The combined drawdown triggered the algo to, again, start cutting losses. And finally the hedge script (more of a conditional order based on time and price) figured out it was time to flatten itself too.
I didn't notice most of this even happening since I was at a night class (I'm taking a beginners course in German a few nights a week now, it's been fun) and by the time I could step in to manage things by hand there was a lot of damage done.
Then in trying to manage the exit positions left over from the EA by hand, I botched up a few executions since I was attempting to do so from my phone, in the middle of class, through a VPN app to my VPS server (because I had to manage the EA itself, not just the orders, else the EA would just reopen trades after I freed up exposure.) So frustrating to say the least. (My impact on the drawdown was very minimal, but it still didn't help things.)
What I should have done was recognized that my script to hedge on news wasn't ready to take on multiple events that overlapped each other (3 major ones that affected fundamentals within a 6 hour span,) and I should have just turned the EA off and flattened out hours before the first news release. not only would that have been more simple, but it was the better choice to make as a risk manager of my capital. That's the reality of it, I knew I was going to be preoccupied with a class, and have limited accessibility to the algo if something went wrong, but I felt overly comfortable with my EA, scripts, and setup (having just spent the last week testing them on demos) and figured trial by fire was a good idea.
All that being stated, the next step is to press pause, collect as much data on the event as possible, and start learning from what happened.
In the grand scheme of things, the drawdown wasn't major. My initial backtesting of the strategy tells me that 30-40+% drawdowns could happen easily if news or major market events weren't managed properly, so this isn't on the high side of that possibly either. And, the account is still in profit overall (even with a 1.11 PF after this mess,) the damage just killed January's profit, which is a setback, but not a death sentence.
There's more to this, not just 'should haves' and remarks from Cpt Hindsight, but the whole point is that there's no excuse: Today I failed to mange risk properly. The account should never be in a position like this without me being ready to pull the plug earlier on at the first sign of issues.
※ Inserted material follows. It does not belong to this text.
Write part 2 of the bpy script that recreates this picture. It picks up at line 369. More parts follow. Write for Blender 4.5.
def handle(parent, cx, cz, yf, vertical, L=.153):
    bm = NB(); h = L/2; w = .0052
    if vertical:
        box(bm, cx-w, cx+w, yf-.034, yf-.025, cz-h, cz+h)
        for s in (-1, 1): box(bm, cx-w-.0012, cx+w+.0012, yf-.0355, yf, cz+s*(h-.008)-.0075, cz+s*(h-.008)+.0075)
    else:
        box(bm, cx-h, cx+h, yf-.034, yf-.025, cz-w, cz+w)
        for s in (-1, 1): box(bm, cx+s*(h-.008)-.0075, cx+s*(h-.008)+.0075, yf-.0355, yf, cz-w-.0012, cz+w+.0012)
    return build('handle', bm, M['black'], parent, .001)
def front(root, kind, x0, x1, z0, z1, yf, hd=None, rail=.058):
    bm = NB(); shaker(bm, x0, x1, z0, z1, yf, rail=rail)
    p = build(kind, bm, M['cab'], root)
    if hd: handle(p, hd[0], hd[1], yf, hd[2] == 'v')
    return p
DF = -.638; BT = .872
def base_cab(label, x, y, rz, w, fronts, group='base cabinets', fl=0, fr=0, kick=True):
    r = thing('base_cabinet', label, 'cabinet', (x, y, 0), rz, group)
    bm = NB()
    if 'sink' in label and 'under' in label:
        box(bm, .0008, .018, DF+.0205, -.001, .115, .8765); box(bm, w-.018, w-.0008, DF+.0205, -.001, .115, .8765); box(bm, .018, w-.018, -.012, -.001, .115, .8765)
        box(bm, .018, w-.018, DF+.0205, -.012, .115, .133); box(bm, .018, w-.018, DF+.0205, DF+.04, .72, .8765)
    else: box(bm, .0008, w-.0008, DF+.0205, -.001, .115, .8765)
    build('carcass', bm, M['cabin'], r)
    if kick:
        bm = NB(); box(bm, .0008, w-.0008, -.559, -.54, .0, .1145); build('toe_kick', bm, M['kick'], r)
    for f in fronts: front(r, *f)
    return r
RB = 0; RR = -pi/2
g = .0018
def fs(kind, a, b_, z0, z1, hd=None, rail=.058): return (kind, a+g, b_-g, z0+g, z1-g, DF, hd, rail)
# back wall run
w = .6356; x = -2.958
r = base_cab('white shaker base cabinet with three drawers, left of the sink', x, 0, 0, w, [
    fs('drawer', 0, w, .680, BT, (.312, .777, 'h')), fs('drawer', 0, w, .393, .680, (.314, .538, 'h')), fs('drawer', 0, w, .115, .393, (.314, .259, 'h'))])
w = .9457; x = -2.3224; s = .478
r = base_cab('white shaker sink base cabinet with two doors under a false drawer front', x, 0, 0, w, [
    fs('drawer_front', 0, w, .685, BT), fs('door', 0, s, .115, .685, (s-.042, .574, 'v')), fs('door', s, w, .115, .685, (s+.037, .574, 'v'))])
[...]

I have more details to review, which I'll be journaling here, but the plans I had to add more to the account given the good performance lately have been shelved for now.
*grumble*
When news hedging goes bad; how the last few hours of January sorta sucked.
http://i.imgur.com/r44merV.png
To be upfront: there are no excuses, the technical reasons and events surrounding the equity hit were entirely avoidable if I had taken better precautions or made a more appropriate choice given the risk of 3 high impact news events hitting the target pair within a 6 hour span.
No matter what the circumstances may be that led up to realized loss. I will still take complete ownership of the result.
I'm sour about it, since this morning I thought the monthly update was going to be awesome with a 23% gain to report. But it looks like the monthly update will have to wait til this weekend when I'll have the time to properly review what happened (blow by blow) so I can properly break down what's going to be done to avoid this in the future.
In the mean time, the basic run down was this: The algo thought it was in a heavy draw down thanks to a market shock post news release and started cutting losses accordingly. However, since a hedge position was on to flatten out risk during a news release, no actual draw down was taking place.
By the algo removing its positions, the account gained unintended directional risk at the worst possible time, since a 2nd news release was to take place shortly after. The algo then started trading again and reversed its previous position, which added to the directional risk on the account. Then the 2nd news release hit and didn't favour the positions at all..
The combined drawdown triggered the algo to, again, start cutting losses. And finally the hedge script (more of a conditional order based on time and price) figured out it was time to flatten itself too.
I didn't notice most of this even happening since I was at a night class (I'm taking a beginners course in German a few nights a week now, it's been fun) and by the time I could step in to manage things by hand there was a lot of damage done.
Then in trying to manage the exit positions left over from the EA by hand, I botched up a few executions since I was attempting to do so from my phone, in the middle of class, through a VPN app to my VPS server (because I had to manage the EA itself, not just the orders, else the EA would just reopen trades after I freed up exposure.) So frustrating to say the least. (My impact on the drawdown was very minimal, but it still didn't help things.)
What I should have done was recognized that my script to hedge on news wasn't ready to take on multiple events that overlapped each other (3 major ones that affected fundamentals within a 6 hour span,) and I should have just turned the EA off and flattened out hours before the first news release. not only would that have been more simple, but it was the better choice to make as a risk manager of my capital. That's the reality of it, I knew I was going to be preoccupied with a class, and have limited accessibility to the algo if something went wrong, but I felt overly comfortable with my EA, scripts, and setup (having just spent the last week testing them on demos) and figured trial by fire was a good idea.
All that being stated, the next step is to press pause, collect as much data on the event as possible, and start learning from what happened.
In the grand scheme of things, the drawdown wasn't major. My initial backtesting of the strategy tells me that 30-40+% drawdowns could happen easily if news or major market events weren't managed properly, so this isn't on the high side of that possibly either. And, the account is still in profit overall (even with a 1.11 PF after this mess,) the damage just killed January's profit, which is a setback, but not a death sentence.
There's more to this, not just 'should haves' and remarks from Cpt Hindsight, but the whole point is that there's no excuse: Today I failed to mange risk properly. The account should never be in a position like this without me being ready to pull the plug earlier on at the first sign of issues.
I have more details to review, which I'll be journaling here, but the plans I had to add more to the account given the good performance lately have been shelved for now.